On Wednesday night as I was pooped out and ready to go to sleep, I remembered that I had my immigration appointment back in ABQ on friday at 8am. Thank goodness someone up there reminded me. I was able to pack everything and leave early on Thursday morning for a long 11 hour drive back home. The appointment went very smoothly and now I have to study for the citizenship test. Also, it's so good to be back at home spending a bit of time with my hubby. Now I get to go back to UT tomorrow(Monday) to try and finish out these homes. Poor Mike has been so stressed out because of them. I was thinking about the huge trial we are going through and thinking that the Lord has promised that blessings come after our trials.
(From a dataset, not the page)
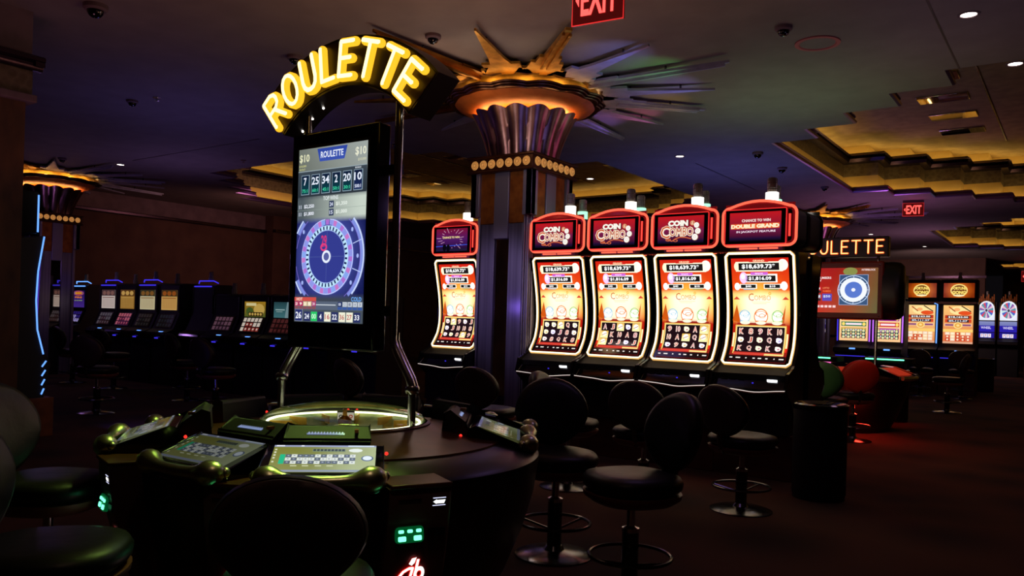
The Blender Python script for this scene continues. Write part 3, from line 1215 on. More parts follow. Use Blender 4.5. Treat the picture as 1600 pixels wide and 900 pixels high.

For me the trial has been to get a calling that I so didn't want. To be in primary to me is the last thing I want to do, especially with a newborn baby. But I have been asking the Lord's help in order to do a better job at teaching little kids and juggle my newborn while I'm in there. Mike just got a calling to teach sunday school to the teenagers of our ward. I feel like we are being bombarded from every angle, but today in church I've been really feeling like we can pull through and be successful at our callings and at overcoming our trials. If the Lord didn't think we could make it, he wouldn't be allowing us to go through it all. Elder Maxwell's thoughts of trials, that pull on our heart strings in orde for us to grow, have been with me too. In the end, we are going to come out on top and very blessed for taking the road less travelled.
Anyway, that's quick update on the last couple of months at Vee Company.
Tuesday, January 20, 2009
Feeling that inexplicable burning in the bosom.

To many, my religious fellows, today may seem like a sad day. This is unfortunate to behold. To me, to us --I think I can speak for my husband--today is a beautiful and glorious day. Today is not about politics and its parties. It's about history, and it's about mental and emotional revolution. It's about change, and not to be plagiarizing, but it's about unity.
I'm grateful to live in a country where, finally, equality is has taken a huge chip off the walls of prejudice and racism. I'm grateful that many have taken risks, and have stood up for more than just political agenda of their own parties. What this new adminstration brings, we will all have to wait and see. Afterall talk is always cheap, no matter who it comes from. But, for today, we who are of the same religious affiliation, who have been and continue to be criticized and attacked, can stand as one with those who have been attacked not for their religious beliefs but the colors of their skin. I myself stand as one of those who feel prejudice for both.
Today we need to start over, with a clean slate. We need to be open to what the future can bring. Stop being judgemental because our new president maybe from a different political party, that's the main reason why our religious leaders do not take sides. In fact today, we need to be like our dear leaders: do not judge in any aspect. Be true if anything to your spiritual beliefs and not to the belief of your political party.